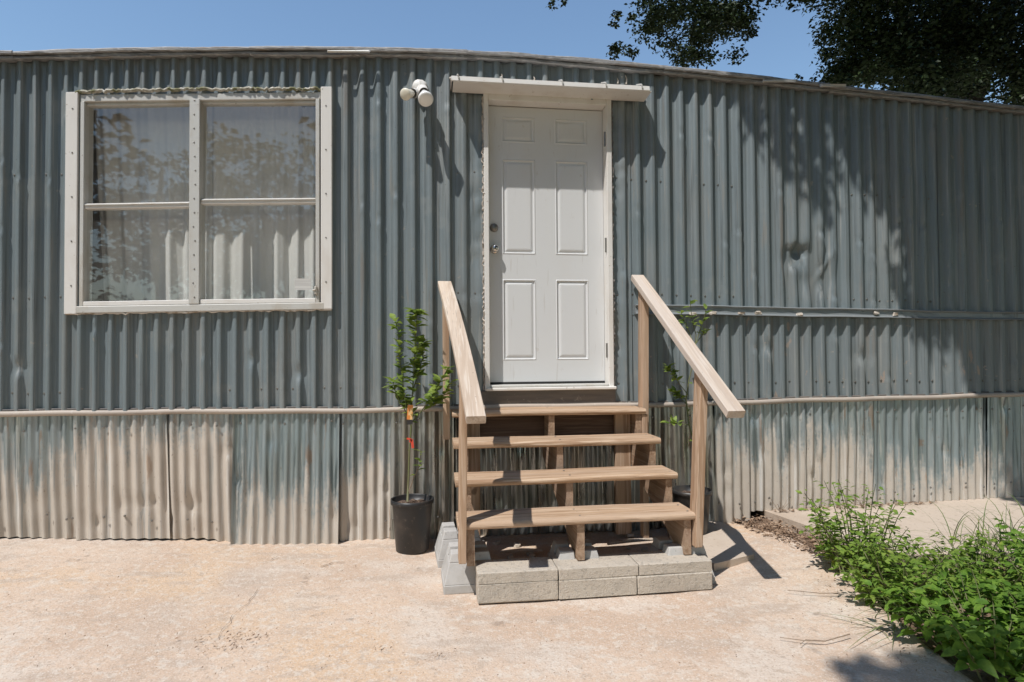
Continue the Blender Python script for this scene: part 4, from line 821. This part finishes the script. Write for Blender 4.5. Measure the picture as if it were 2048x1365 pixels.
# long drooping twigs whose shadows streak down the sheets
def streak(pts, t, nl):
    P = np.array([np.array([*(W(a, b))[:1], 0, W(a, b)[1]])-t*np.array([1.05, 1., -2.45]) for a, b in pts]); v, f = tube(P, np.linspace(.030, .010, len(P)), 5); twigs.add(v, f)
    for i in range(int(nl*2.2)):
        s = R.random()*(len(P)-1); q = np.array([np.interp(s, range(len(P)), P[:, k]) for k in range(3)])+NR.normal(0, .035, 3); fr_.append(leaf_frame(q, rdir(-.9, .3), R.uniform(-1, 1), R.uniform(1.0, 1.7)))
streak([(1545, 200), (1590, 270), (1630, 350), (1650, 430)], 1.25, 36); streak([(1480, 180), (1495, 230), (1503, 270)], 1.2, 20); streak([(1640, 195), (1700, 300), (1745, 370), (1780, 420)], 1.3, 70); streak([(1690, 190), (1735, 290), (1790, 390), (1815, 470)], 1.4, 80); streak([(1600, 180), (1625, 260), (1640, 300)], 1.3, 30); streak([(1810, 430), (1830, 560), (1870, 640)], 1.3, 60); streak([(1760, 300), (1800, 380), (1835, 450)], 1.2, 60); streak([(1820, 250), (1850, 400), (1880, 520)], 1.2, 60); streak([(1700, 240), (1720, 300), (1760, 350)], 1.1, 40); streak([(1790, 560), (1815, 610), (1850, 650)], 1.2, 40)
# floating leaf clumps added overhead to cast shade in the bottom right corner
for k in range(16):
    gx_, gy_ = (R.uniform(1.22, 1.62), R.uniform(-2.06, -1.86)) if k < 9 else (R.uniform(1.5, 3.4), R.uniform(-2.6, -1.8)); t = R.uniform(2.6, 3.0); clump(np.array([gx_, gy_, 0])-t*np.array([1.05, 1., -2.45]), R.uniform(.06, .12) if k < 9 else R.uniform(.12, .24), 70, fr_, 1.0, 1.8)
obj('twigs', twigs.V(), twigs.f, M['bark'], tree)['kind'] = 'stuff'
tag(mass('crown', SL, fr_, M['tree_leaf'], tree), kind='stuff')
print('crown leaves', len(fr_))
# bit of another tree over the left end of the roof
t2 = empty('distant_tree', (-6.2, 9.5, -.08), 'treetop just showing over the left end of the roof', 'tree'); fr2 = []
v, f = tube([(-6.2, 9.5, -.1), (-6.1, 9.5, 2.5), (-6.3, 9.5, 5.2)], [.16, .12, .05], 8); obj('trunk', v, f, M['bark'], t2, smooth=True)
tip = ray_pt(14, 104, 9.5)
for k in range(34): clump(np.array([-6.4, 9.5, 4.6])+rdir(-1, .7)*R.uniform(.2, 1.1), .35, 80, fr2)
dz = tip[2]-max(m.translation.z for m in fr2)+.1; dxx = tip[0]-.12-(-6.4)
fr2 = [Matrix.Translation((dxx-.45, 0, dz))@m for m in fr2]
clump(tip-np.array([.1, 0, .1]), .16, 60, fr2)
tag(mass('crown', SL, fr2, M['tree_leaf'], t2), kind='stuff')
# yard trees: low ones mirrored in the window, tall ones added to block skylight
for (tx, ty, h, label, n) in ((-8.2, -15., 8.0, 'broad tree across the yard, mirrored in the left half of the window', 46), (-4.2, -13.5, 6.6, 'tree across the yard, mirrored in the right half of the window', 38),
        (3.2, -14.5, 19, 'tall unseen tree straight behind the viewer, added to block skylight', 150), (11.5, -12, 19, 'tall unseen tree behind the viewer to the right, added to block skylight', 150), (16.5, -5, 17, 'tall unseen tree added beyond the right end of the front yard to block skylight', 130),
        (-16, -13, 18, 'tall unseen tree far left behind the viewer, added to block skylight', 140), (-17, -3, 16, 'unseen tree added left of the yard, beyond the trailer, to block skylight', 120), (-8, -26, 13, 'tree added far across the yard beyond the mirrored trees to block skylight', 60)):
    t3 = empty('yard_tree', (tx, ty, -.08), label, 'tree', 'trees across the yard'); f3 = []
    v, f = tube([(tx, ty, -.1), (tx+.1, ty, h*.3), (tx-.1, ty+.1, h*.6), (tx, ty, h*.85)], [.24, .19, .12, .04], 9); obj('trunk', v, f, M['bark'], t3, smooth=True)
    for k in range(n):
        d = rdir(-1, 1); c = np.array([tx, ty, h*.58])+d*np.array([h*.40, h*.36, h*.40])*R.uniform(.35, 1.0)
        if k % 5 == 0: v, f = tube([(tx, ty, h*.4), (np.array([tx, ty, h*.45])+c)/2, c], [.06, .04, .015], 6); obj('limb', v, f, M['bark'], t3, smooth=True)
        clump(c, .75*h/8, 100, f3, 2.6*h/8, 4.2*h/8)
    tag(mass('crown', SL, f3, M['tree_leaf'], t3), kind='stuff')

━━━━━━━━━━

_Stated problem_
In the data above, find the line that contains "tag(mass('crown', SL, fr_, M['tree_leaf'], tree), kind='stuff')" and the line that contains "clump(tip-np.array([.1, 0, .1]), .16, 60, fr2)". Repeat exactly those lines and every line between them, and only those.

_Result_
tag(mass('crown', SL, fr_, M['tree_leaf'], tree), kind='stuff')
print('crown leaves', len(fr_))
# bit of another tree over the left end of the roof
t2 = empty('distant_tree', (-6.2, 9.5, -.08), 'treetop just showing over the left end of the roof', 'tree'); fr2 = []
v, f = tube([(-6.2, 9.5, -.1), (-6.1, 9.5, 2.5), (-6.3, 9.5, 5.2)], [.16, .12, .05], 8); obj('trunk', v, f, M['bark'], t2, smooth=True)
tip = ray_pt(14, 104, 9.5)
for k in range(34): clump(np.array([-6.4, 9.5, 4.6])+rdir(-1, .7)*R.uniform(.2, 1.1), .35, 80, fr2)
dz = tip[2]-max(m.translation.z for m in fr2)+.1; dxx = tip[0]-.12-(-6.4)
fr2 = [Matrix.Translation((dxx-.45, 0, dz))@m for m in fr2]
clump(tip-np.array([.1, 0, .1]), .16, 60, fr2)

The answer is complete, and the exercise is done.